Tuesday, September 27, 2016

End Of Watch

I have just finished reading Stephen King’s End of Watch, the final book in the Bill Hodges trilogy, and I highly recommend it. If you enjoy well-written thrillers with quirky characters, you’ll enjoy this, even more so if you like those characters to be full of flaws and a long way from action movie stars. The trilogy follows retired detective K. William “Bill” Hodges, who gains new friends and a new lease on life when he takes on trying to solve his last unresolved case. That turns into a new business, new discoveries, and, ultimately, confronting some difficult questions.
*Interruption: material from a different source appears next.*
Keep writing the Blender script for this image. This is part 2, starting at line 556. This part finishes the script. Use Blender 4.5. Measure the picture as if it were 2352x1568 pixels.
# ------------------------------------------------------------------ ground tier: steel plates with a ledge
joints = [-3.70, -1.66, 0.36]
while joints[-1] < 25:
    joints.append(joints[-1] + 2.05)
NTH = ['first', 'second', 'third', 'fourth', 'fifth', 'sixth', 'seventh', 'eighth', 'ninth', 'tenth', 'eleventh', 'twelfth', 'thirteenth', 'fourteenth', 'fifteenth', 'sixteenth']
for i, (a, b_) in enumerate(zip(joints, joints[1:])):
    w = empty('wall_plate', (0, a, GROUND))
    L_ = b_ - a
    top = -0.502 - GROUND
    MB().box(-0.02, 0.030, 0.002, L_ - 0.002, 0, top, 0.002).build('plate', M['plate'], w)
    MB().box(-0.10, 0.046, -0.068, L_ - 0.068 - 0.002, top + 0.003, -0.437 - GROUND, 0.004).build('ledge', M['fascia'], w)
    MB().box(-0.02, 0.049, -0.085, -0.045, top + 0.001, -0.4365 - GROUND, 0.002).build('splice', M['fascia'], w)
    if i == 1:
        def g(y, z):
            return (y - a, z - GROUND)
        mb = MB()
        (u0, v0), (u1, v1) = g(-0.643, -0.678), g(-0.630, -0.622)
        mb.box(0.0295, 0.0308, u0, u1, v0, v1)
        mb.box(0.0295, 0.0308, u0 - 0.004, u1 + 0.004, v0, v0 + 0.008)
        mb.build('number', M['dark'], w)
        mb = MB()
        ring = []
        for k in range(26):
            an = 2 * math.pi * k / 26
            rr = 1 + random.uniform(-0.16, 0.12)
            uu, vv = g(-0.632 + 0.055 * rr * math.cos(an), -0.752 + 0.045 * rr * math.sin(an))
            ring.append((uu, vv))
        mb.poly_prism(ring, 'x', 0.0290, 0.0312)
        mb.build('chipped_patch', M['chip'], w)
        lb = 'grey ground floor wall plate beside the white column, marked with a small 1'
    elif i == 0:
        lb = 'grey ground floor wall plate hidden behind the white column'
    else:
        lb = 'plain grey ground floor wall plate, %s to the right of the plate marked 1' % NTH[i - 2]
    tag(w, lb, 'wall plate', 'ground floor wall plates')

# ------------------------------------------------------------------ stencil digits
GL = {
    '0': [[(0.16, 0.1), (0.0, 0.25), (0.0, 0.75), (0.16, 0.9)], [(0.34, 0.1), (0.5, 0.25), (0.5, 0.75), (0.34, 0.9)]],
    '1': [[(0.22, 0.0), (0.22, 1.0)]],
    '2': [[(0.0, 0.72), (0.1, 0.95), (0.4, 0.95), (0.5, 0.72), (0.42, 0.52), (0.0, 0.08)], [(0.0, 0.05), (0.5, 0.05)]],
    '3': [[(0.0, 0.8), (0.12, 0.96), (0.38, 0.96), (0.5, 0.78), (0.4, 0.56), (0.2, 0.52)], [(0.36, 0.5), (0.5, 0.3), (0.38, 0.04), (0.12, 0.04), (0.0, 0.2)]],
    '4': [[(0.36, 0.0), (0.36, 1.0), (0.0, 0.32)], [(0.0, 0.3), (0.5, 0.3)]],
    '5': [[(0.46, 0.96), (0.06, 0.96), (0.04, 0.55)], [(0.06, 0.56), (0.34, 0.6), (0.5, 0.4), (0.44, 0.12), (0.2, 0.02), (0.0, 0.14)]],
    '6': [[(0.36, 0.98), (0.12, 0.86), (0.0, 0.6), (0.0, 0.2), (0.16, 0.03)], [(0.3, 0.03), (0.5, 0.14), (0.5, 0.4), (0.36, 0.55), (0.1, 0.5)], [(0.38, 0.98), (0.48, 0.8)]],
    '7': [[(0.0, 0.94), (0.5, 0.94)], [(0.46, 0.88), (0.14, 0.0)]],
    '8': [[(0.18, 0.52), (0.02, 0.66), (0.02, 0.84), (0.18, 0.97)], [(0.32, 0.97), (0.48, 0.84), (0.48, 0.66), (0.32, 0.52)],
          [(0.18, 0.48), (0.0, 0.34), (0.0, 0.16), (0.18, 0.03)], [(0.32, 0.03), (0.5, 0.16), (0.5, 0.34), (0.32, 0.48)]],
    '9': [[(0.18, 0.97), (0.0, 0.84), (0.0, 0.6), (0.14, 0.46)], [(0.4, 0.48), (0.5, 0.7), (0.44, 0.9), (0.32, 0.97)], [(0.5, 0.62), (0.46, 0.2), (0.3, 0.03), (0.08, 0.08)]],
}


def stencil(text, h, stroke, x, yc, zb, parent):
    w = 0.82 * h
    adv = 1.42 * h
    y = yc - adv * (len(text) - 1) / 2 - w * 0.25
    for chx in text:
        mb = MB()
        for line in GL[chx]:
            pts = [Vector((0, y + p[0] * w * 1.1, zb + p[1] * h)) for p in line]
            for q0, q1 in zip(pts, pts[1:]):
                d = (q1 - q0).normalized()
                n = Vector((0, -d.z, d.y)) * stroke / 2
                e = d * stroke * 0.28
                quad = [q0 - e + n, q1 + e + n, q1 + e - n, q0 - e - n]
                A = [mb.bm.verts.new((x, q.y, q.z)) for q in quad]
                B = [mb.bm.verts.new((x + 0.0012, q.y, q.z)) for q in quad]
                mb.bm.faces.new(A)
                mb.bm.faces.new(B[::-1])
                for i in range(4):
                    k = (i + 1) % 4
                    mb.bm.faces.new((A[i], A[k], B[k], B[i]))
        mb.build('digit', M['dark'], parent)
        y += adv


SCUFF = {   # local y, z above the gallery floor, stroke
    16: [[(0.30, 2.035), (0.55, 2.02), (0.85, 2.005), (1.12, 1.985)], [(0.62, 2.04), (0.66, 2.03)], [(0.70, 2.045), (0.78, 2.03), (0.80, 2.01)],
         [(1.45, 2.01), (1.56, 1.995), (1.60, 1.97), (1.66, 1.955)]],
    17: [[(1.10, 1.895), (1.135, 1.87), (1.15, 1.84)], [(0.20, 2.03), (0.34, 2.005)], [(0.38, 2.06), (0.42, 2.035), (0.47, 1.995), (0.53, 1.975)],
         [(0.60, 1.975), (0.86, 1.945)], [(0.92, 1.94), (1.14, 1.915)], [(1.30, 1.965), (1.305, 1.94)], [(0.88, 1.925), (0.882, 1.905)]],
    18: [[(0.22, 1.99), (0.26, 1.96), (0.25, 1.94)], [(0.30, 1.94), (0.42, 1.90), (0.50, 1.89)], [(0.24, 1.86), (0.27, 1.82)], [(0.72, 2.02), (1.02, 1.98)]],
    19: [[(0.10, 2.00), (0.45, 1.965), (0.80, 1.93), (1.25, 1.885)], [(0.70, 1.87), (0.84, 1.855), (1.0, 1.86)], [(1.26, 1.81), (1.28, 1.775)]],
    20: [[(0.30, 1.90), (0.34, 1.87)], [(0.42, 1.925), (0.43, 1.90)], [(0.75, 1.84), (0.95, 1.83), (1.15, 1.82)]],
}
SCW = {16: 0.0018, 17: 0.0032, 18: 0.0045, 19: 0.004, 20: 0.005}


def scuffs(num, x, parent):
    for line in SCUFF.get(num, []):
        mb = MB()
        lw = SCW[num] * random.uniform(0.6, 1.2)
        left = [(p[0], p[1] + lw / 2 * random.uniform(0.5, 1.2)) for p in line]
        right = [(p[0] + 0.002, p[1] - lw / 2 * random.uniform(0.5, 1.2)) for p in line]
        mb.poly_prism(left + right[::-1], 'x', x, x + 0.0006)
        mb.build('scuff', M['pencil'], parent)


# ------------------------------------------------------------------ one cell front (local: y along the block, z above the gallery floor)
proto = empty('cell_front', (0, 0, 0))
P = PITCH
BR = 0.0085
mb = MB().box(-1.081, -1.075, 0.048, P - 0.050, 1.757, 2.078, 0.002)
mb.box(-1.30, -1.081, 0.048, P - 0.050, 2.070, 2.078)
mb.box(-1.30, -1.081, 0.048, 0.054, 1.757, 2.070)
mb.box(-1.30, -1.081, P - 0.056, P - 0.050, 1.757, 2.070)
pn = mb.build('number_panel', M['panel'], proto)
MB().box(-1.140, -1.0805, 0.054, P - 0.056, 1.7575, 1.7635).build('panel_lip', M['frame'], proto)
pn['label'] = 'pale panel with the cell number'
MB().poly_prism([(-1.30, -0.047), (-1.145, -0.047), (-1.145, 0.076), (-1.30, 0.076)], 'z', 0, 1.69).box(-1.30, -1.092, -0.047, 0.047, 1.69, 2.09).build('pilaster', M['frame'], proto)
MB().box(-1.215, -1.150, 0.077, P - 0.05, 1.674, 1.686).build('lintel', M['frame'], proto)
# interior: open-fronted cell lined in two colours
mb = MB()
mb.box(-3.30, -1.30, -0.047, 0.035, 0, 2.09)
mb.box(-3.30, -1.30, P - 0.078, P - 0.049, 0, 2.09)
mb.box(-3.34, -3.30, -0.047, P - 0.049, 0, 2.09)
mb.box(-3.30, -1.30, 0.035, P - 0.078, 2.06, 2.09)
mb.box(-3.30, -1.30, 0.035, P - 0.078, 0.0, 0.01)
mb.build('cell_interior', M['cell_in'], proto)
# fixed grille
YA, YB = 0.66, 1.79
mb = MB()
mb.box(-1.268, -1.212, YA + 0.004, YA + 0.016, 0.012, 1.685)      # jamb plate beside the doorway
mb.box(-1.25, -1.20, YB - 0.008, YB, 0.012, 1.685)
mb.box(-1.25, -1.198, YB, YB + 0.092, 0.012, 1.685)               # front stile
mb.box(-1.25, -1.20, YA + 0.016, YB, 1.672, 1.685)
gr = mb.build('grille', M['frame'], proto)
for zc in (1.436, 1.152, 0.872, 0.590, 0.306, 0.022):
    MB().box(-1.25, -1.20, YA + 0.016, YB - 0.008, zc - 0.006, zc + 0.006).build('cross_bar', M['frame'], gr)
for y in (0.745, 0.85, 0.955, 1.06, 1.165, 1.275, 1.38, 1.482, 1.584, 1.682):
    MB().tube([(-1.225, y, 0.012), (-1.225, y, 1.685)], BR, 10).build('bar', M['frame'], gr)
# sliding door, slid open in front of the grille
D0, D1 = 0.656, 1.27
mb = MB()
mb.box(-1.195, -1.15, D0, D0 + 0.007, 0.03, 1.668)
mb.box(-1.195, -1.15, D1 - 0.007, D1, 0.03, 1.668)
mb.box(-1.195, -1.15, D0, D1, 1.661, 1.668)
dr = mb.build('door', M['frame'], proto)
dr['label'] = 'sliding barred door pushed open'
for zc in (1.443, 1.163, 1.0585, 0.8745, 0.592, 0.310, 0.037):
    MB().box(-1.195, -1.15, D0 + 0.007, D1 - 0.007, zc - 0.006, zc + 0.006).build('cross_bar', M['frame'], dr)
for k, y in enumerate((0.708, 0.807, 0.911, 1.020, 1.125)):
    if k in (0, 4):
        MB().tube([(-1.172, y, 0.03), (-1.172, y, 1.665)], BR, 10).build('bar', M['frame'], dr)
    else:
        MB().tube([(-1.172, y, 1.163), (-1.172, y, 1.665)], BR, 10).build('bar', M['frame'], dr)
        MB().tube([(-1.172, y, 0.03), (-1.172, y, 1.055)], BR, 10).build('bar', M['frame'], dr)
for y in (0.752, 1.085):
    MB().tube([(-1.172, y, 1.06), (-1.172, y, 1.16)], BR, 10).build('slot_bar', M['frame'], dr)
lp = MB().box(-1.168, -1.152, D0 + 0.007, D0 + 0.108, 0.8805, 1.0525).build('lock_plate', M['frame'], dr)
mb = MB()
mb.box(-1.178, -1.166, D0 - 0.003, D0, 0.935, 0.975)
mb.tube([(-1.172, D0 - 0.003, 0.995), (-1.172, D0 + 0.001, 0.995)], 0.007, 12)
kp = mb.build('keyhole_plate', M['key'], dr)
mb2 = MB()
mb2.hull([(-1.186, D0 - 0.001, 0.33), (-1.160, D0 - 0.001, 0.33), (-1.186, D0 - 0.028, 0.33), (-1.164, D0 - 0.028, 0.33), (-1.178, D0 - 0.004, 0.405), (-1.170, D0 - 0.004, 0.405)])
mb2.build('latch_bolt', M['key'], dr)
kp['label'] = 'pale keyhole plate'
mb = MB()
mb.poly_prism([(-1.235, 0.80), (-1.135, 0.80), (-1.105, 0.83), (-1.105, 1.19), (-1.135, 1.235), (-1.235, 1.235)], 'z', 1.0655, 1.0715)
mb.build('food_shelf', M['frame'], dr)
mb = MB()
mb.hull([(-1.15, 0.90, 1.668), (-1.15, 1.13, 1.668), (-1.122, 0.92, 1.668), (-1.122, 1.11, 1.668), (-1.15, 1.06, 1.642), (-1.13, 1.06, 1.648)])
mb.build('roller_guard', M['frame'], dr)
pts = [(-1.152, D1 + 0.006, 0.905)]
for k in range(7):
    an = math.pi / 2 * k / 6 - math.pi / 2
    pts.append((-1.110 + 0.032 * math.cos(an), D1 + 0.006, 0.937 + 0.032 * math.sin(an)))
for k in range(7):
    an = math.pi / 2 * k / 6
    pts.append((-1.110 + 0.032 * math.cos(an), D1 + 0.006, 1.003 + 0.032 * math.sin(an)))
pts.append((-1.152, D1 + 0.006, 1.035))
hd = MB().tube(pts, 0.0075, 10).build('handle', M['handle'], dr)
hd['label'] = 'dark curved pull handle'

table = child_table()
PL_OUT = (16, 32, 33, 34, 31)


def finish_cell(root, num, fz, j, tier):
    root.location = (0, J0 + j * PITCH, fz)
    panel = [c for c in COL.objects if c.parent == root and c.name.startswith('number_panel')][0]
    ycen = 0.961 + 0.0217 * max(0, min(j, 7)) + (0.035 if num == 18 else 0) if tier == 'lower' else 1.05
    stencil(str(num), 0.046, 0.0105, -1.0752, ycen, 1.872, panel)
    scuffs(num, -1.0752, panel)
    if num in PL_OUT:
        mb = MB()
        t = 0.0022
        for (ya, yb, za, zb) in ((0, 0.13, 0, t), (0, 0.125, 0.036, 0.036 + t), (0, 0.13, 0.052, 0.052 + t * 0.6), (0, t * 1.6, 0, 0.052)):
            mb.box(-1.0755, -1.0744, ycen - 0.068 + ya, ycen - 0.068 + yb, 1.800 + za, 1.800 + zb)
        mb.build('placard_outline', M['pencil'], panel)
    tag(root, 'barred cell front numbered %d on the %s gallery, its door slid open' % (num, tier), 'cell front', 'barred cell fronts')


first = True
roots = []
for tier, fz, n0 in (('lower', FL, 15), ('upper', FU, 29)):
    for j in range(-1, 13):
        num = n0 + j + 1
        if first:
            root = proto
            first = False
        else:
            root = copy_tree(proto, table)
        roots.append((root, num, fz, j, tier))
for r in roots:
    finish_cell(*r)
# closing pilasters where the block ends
I’m not much for writing reviews - to be honest, I’m not much for reading reviews - but it’s a great ride that is quite worthy of King, though almost nothing like most of what people expect from him.

The reason I mention this here is because suicide plays a very large role in the stories. As is not uncommon for stories that feature a retired detective, Hodges is suicidal at the beginning of the tale, and a villain who tries to promote suicide is the trilogy’s primary antagonist. I don’t want to go too deep into spoiler territory, but it’s handled well, especially through the use of those flawed characters I mentioned, and it’s handled with hope. To put a nice, neat bow on it, King comes back to the subject at the end of his Author’s Note, reminding the reader to call the National Suicide Prevention Lifeline at 1-800-273-TALK (8255) if there is any need, and to not give up hope because, as he closes, “things can get better, and if you give them a chance, they usually do.”

Those who know me know that I am an avid Stephen King fan. I’ve read everything he has written, much of it multiple times. I’ve come to a conclusion over the years that I’m not even certain King, himself, is consciously aware of. While he is, of course, famous as the Master of Horror, Stephen King has written successfully in nearly every major genre there is. If you actually take a closer look at his body of work, you’ll find that he is almost more of a dramatist than a horror writer, and most of his work is compelling (and, as a result, successful) because of his fascination with and pretty solid understanding of human nature and the whole human condition. Almost every generation for the past thirty of forty years has had at least one groundbreaking drama or coming of age movie that was based on a Stephen King story. It’s true that he works fantastically well with the weird and the macabre, but there is another thread that runs through almost everything he has written (especially in the latter half of his career) that doesn’t get nearly as much attention: Hope.

I remember after the movie adaptation of King’s The Mist came out (easily one of the Top Five King adaptations), there was an interview where he praised the movie and talked a bit about writing the story. One of the things he commented on was the change to the ending. (This is years later, so I’m not worried about spoiling things here. Fair warning. Skip ahead if you don’t want to be spoiled.) The movie version ends with one of the most horrifying “How could you?” moments of movie history. The characters who have survived to this point, believing that all hope is lost, have just completed a round of murder-suicide to keep from being eaten by the monsters. The one character left, out of bullets, is bracing himself for the worst as thunderous noises rumble his way through the mist, only those noises turn out to be the army, and the day is saved. If the survivors had only held out for just a few more minutes … It’s gut-wrenching, heartbreaking, and terrible, and it made for quite a tragic ending. The original book ending was far more ambiguous. The narrating character searches the radio signals for signs of life, hears a single word through the static, and makes plans to go see if life has a chance. We don’t know what happens next. It could be as tragic as the movie ending, but it could also be a new beginning. Hope. In the interview, King said that he wished he had the guts to write the ending the way the movie had gone. Personally, I suspect he did consider it. The signs, the same waypoint markers are there throughout the story, but I don’t think King is wired that way, as much as he (and even many of his fans) think he is sometimes. Stephen King believes in hope. Most of the time, even his most horrific stories end with a lone survivor looking to some point in the future and believing there is a chance. That’s what it’s all about, that chance. One of King’s most controversial endings, that of his magnum opus The Dark Tower series, makes perfect sense when viewed from this perspective. It’s an ending of hope. It’s an ending that says, “Yes, we are going ‘round the wheel again, but this time you remembered, this time could be different.”

King’s idea of hope is never the Pollyanna sort, which is probably why I enjoy it so much. Bad things happen, and they’re going to happen, but good things happen too. It’s worth going on, because things can get better. The monsters are real, and often they are inside your own head, but so is hope, and hope is stronger, if you just let it be. Trust in The Light. It won’t always win, but it can. It’s a real hope, grounded in a very real world, despite the monsters. “Monsters are real, and ghosts are real too. They live inside us, and sometimes, they win.” (From the introduction to The Shining.)

Sometimes they win. That’s true, and it would be foolish in the extreme to ignore that, to pretend it wasn’t a factor, but Stephen King has spent a career demonstrating that we can win too. It doesn’t have to be easy to be possible, and it doesn’t have to be a guaranteed victory to be worth trying. Sometimes they win, but sometimes we win. Keep trying because it can get better. The story isn’t over until it’s over and, even then, sometimes the end is still not the end. Hope can be found in the most unlikely places, if we only look.